Embodied energy is the energy consumed in the manufacturing of goods or materials. Everything has an embodied energy, and therefore an environmental impact. Plastics aren’t recycled because oil could run out, but because recycling PET consumes half as much energy per kilogram as producing new PET; the recycling of 250 PET bottles saves as much energy as the average Brit uses in a day.

The life cycle of a building or machine consists of three stages: manufacturing (or construction), operation, and disposal (demolition, recycling etc.). Each consumes energy. An increase in the energy cost of one stage may lead to savings in another and vice versa; e.g., an electric car has greater embodied energy than an internal combustion car, but consumes less energy in operation.

These concepts can be explained in a single lecture and, in my opinion, it is a great pity that they are not in the public consciousness and aren’t taught in schools; many myths about sustainability come from ignorance of them. One such myth is that rules of thumb, like the belief that plastic is bad and anything “natural” is good, are useful in determining environmental impact. This can only be determined by calculation. E.g., a blanket ban on plastic packaging would be environmentally harmful because it would lead to spoiling of food, which has high embodied energy.

Other myths are that global warming can be stopped quickly, easily, or painlessly. Extinction Rebellion’s demand that carbon neutrality must be reached by 2025 is completely absurd. Carbon neutrality means sweeping changes in all areas of industry, transport and everyday life, which cannot be carried out in five years; e.g., most cars in use today will remain in use in 2025.

Last year, the UK (and subsequently the EU) set a target of carbon neutrality by 2050. The good news is that this target is technically achievable. The bad news is its cost: a total ban on fossil fuels, air transport, the production of new concrete and steel, and cattle farming. The fossil fuel ban will require a threefold reduction of the UK’s total energy consumption, because the growth of renewable and nuclear energy is slow and, on such a short timescale, no new technologies can be counted on. This cannot be achieved except by heating buildings three times less, travelling by car three times less (even after making all cars electric), and using domestic appliances three times less.

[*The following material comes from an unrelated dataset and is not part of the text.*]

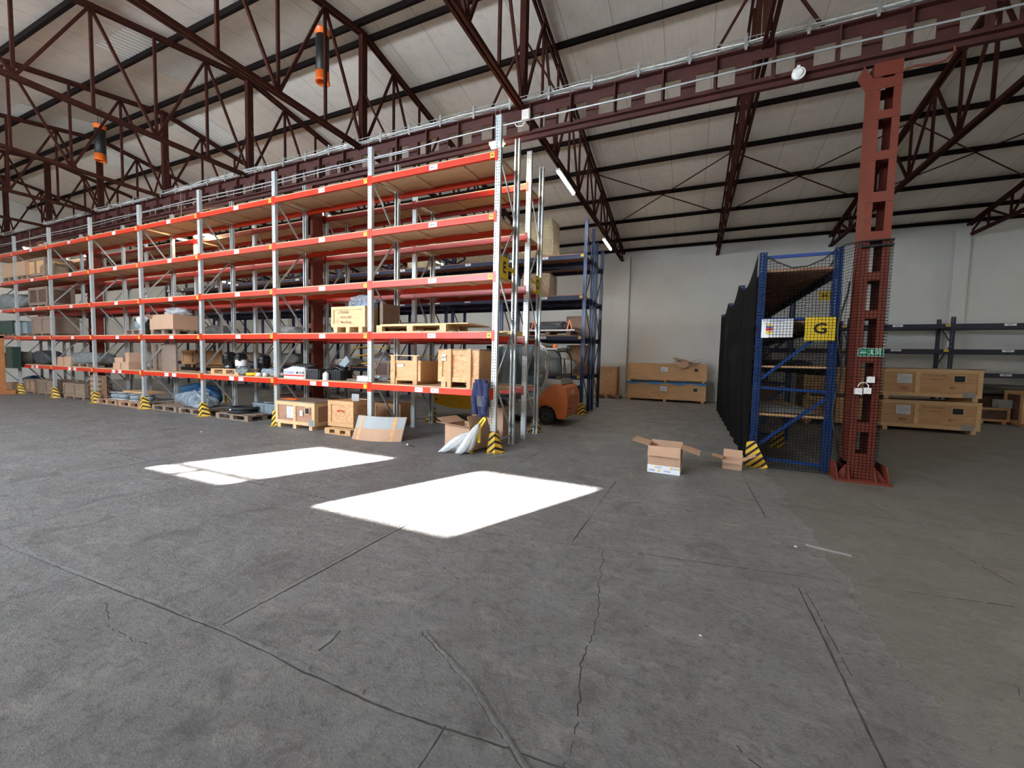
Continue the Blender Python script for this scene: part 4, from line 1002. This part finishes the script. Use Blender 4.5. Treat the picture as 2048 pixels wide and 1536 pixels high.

A large fraction of the European public demands carbon neutrality, and demands it as soon as possible. Politicians promise it and engineers know how to reach it by the given deadline of 2050. However, does the public realise the cost of what it demands?

Most ideas and numbers in this article come from the lectures of Prof J. M. Allwood, Dr C. Y. Barlow, and Dr H. R. Shercliff; however, responsibility for its content rests solely with the author.